TASK DESCRIPTION → Look through the lines below and extract any with the word "picture".

(Extracted records)
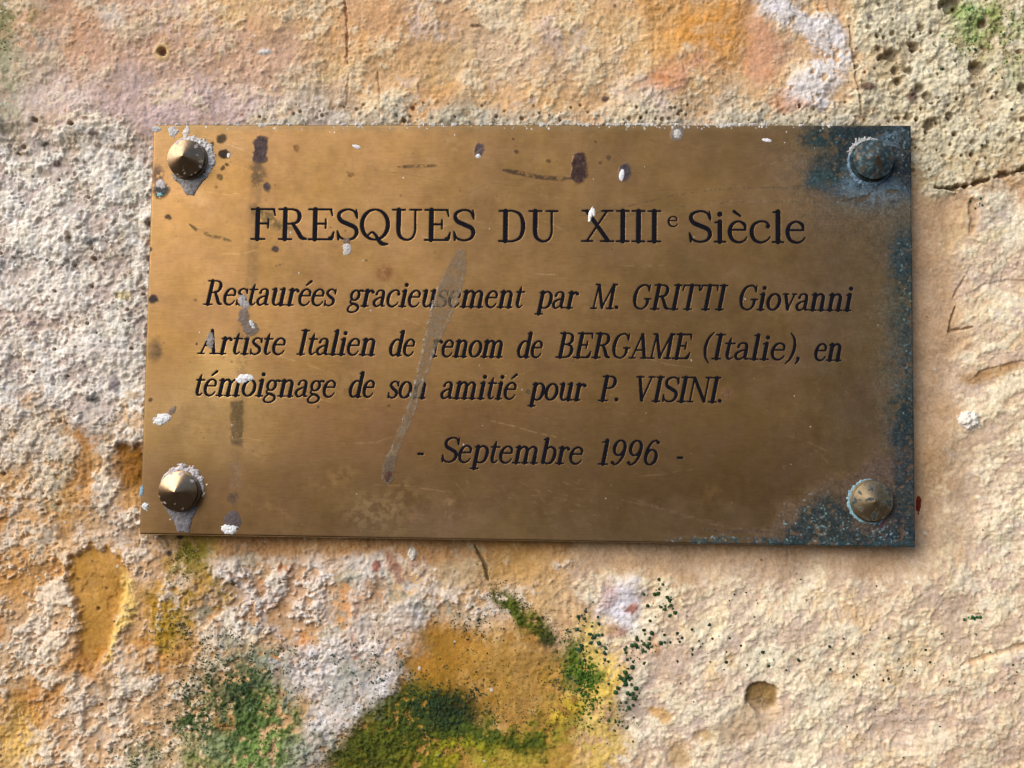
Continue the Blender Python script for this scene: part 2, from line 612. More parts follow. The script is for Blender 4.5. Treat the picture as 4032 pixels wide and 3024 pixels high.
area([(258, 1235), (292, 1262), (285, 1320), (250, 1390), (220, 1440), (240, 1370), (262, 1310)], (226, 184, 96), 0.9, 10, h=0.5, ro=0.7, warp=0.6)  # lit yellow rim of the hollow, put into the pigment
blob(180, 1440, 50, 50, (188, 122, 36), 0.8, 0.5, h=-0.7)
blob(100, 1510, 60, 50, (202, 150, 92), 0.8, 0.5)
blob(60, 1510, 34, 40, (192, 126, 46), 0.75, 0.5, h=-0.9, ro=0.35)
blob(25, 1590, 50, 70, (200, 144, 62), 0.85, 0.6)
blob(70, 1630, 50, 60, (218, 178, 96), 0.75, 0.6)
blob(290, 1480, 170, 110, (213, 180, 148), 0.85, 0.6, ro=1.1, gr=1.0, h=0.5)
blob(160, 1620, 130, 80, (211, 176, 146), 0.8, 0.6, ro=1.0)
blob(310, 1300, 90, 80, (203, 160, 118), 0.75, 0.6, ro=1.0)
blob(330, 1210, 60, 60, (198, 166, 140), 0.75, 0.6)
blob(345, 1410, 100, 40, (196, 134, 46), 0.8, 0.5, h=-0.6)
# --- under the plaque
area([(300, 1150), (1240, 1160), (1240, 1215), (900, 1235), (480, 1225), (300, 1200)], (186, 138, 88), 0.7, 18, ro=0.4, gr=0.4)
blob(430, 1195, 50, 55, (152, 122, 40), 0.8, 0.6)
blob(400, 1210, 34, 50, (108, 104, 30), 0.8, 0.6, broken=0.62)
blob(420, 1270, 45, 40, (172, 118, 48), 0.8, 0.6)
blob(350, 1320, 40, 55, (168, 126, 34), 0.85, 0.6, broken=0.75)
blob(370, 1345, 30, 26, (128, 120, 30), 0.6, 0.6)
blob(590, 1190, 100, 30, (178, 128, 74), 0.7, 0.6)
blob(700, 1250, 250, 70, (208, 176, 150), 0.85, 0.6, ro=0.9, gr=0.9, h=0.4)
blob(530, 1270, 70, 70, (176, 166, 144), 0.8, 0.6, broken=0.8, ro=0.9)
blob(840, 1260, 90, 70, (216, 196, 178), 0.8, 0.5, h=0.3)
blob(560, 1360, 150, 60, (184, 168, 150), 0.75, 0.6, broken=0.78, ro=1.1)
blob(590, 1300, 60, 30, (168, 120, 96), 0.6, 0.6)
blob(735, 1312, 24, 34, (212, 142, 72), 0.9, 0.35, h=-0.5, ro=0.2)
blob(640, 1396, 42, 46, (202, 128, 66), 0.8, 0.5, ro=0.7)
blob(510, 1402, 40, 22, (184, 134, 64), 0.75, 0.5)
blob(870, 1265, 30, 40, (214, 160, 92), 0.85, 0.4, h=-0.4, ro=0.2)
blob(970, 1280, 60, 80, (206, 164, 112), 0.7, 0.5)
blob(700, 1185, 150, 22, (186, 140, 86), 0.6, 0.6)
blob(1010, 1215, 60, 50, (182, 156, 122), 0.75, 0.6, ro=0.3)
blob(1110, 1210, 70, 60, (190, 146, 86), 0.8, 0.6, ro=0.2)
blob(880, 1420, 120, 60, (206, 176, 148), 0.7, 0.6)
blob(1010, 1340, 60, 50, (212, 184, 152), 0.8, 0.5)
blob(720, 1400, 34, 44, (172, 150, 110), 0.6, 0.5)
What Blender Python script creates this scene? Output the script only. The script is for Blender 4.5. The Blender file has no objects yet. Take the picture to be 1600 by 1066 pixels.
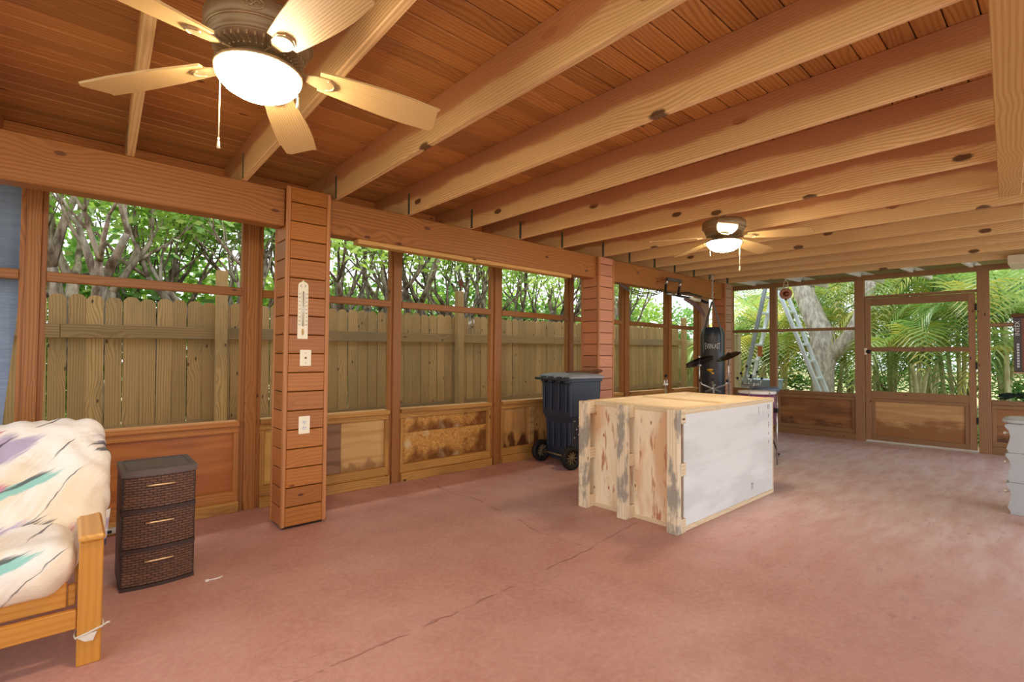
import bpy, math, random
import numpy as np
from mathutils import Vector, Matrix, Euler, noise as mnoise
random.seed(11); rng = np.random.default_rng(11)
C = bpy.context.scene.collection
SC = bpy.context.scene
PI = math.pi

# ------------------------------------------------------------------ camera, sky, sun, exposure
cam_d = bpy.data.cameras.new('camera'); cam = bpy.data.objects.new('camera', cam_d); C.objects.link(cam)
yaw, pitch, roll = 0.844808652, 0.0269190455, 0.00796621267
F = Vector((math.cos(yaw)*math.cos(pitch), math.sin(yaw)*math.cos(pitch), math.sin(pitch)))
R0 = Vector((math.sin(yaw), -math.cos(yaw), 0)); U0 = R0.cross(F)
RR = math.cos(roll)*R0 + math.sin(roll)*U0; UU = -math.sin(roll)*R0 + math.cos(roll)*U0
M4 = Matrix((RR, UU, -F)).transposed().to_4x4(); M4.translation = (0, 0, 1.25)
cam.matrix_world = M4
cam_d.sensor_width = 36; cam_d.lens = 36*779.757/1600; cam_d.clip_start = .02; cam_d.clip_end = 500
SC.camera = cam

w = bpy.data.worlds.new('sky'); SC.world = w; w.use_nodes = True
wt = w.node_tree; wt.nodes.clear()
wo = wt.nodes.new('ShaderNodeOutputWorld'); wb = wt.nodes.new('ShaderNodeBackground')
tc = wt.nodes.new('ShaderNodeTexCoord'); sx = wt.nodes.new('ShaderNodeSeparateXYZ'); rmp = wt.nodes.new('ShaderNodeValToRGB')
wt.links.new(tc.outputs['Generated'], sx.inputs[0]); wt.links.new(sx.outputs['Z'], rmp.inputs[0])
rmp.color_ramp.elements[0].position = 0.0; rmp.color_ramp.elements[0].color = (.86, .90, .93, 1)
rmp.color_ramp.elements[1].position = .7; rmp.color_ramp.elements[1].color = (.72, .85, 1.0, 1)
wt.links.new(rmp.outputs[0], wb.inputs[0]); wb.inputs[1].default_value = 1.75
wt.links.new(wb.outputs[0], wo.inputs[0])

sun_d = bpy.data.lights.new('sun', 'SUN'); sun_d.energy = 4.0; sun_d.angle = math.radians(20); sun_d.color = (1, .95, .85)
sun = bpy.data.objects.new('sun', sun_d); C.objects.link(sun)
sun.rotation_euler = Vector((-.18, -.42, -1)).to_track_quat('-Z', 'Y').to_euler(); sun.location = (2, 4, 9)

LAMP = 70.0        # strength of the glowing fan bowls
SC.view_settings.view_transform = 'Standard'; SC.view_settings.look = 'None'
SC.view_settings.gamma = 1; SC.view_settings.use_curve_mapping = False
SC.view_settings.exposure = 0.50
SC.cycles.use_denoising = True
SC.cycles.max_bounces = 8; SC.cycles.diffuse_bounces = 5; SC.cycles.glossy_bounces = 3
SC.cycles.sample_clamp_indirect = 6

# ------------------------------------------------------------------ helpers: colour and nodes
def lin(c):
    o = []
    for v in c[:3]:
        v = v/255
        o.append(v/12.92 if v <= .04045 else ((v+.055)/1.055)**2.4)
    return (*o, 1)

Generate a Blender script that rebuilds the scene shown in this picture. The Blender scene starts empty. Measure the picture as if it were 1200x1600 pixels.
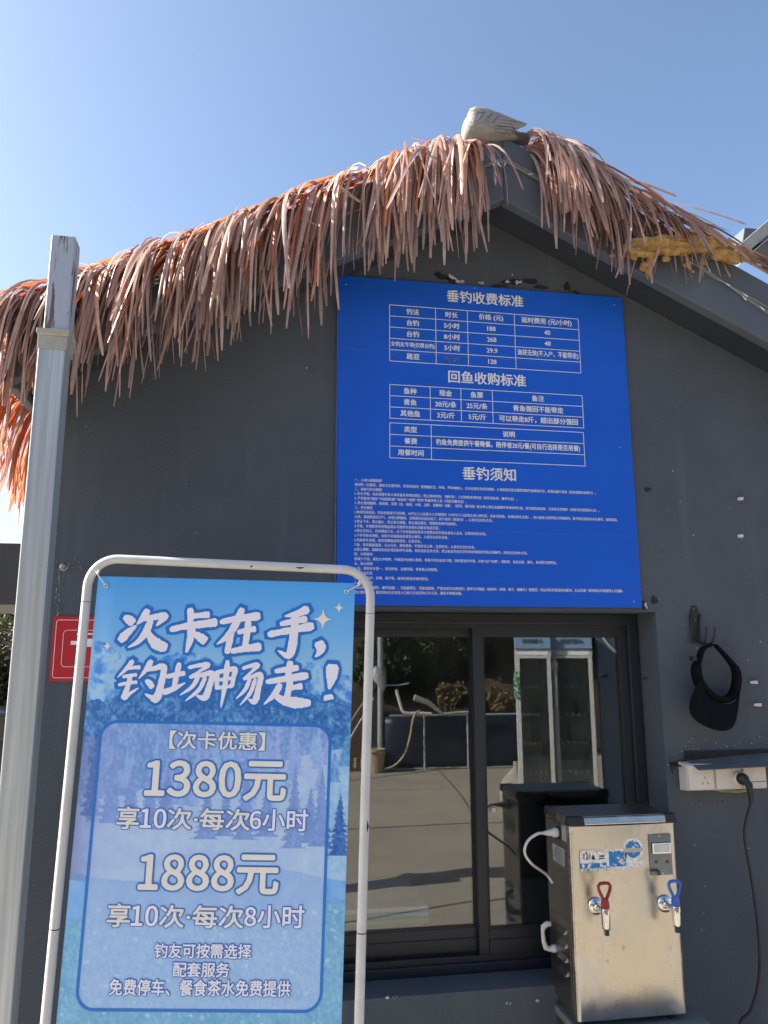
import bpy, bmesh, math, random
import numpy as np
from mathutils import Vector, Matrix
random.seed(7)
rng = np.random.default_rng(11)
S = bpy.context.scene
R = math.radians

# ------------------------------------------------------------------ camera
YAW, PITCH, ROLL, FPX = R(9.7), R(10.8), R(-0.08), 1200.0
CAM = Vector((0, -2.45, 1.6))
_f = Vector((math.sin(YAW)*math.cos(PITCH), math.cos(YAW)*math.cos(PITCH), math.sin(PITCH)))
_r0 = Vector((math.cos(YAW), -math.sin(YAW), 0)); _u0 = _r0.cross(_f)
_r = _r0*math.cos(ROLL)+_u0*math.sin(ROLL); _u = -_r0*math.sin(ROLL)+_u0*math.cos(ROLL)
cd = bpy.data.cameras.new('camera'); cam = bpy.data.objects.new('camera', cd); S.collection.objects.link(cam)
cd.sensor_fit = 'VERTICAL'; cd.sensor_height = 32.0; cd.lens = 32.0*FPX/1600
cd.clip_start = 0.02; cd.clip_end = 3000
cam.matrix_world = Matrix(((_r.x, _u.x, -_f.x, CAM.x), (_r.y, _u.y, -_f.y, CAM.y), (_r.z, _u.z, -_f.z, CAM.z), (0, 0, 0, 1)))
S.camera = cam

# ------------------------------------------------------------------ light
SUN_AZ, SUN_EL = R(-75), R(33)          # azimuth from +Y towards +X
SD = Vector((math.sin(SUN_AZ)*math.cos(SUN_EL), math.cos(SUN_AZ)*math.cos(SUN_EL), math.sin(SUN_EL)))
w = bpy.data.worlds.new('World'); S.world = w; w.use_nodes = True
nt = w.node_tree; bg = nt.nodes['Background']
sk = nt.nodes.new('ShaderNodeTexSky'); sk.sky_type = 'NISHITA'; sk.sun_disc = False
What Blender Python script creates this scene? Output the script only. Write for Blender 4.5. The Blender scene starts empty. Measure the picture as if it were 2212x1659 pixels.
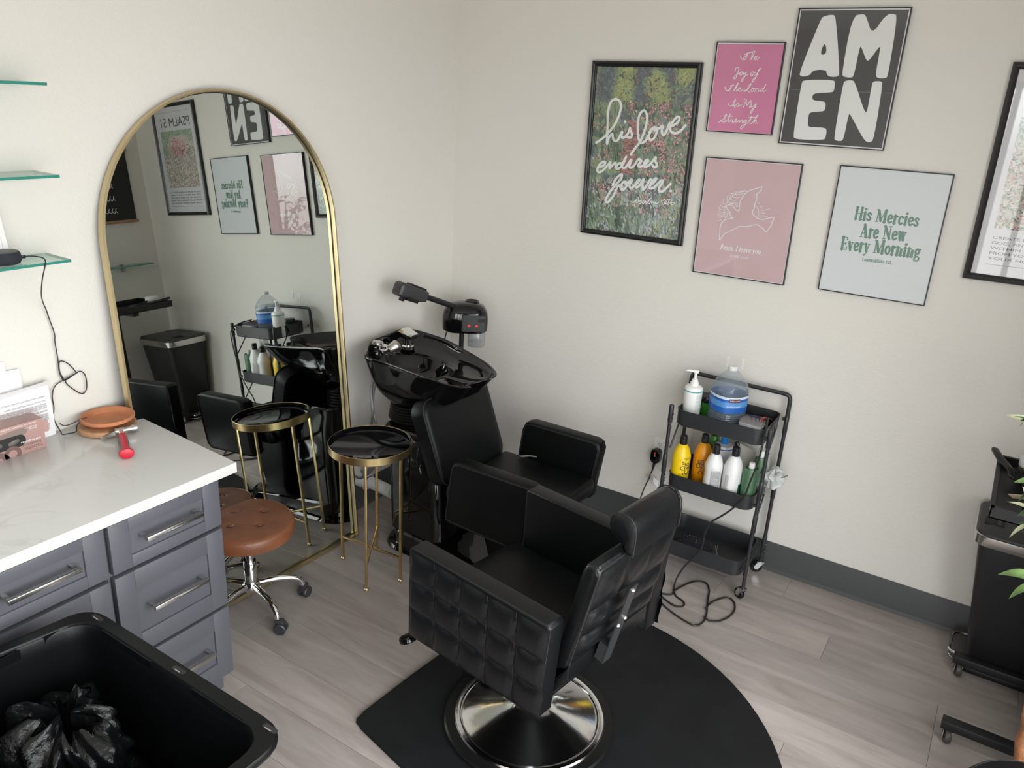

WRITTEN RESPONSE →
Continue the Blender Python script for this scene: part 2, from line 612. More parts follow. The script is for Blender 4.5. Treat the picture as 4032 pixels wide and 3024 pixels high.
What Blender Python script creates this scene? Output the script only. The script is for Blender 4.5. The Blender file has no objects yet. Take the picture to be 1600 by 1066 pixels.
Generate a Blender script that rebuilds the scene shown in this picture. The Blender scene starts empty. Measure the picture as if it were 1200x1600 pixels.
What Blender Python script creates this scene? Output the script only. Write for Blender 4.5. The Blender scene starts empty. Measure the picture as if it were 2212x1659 pixels.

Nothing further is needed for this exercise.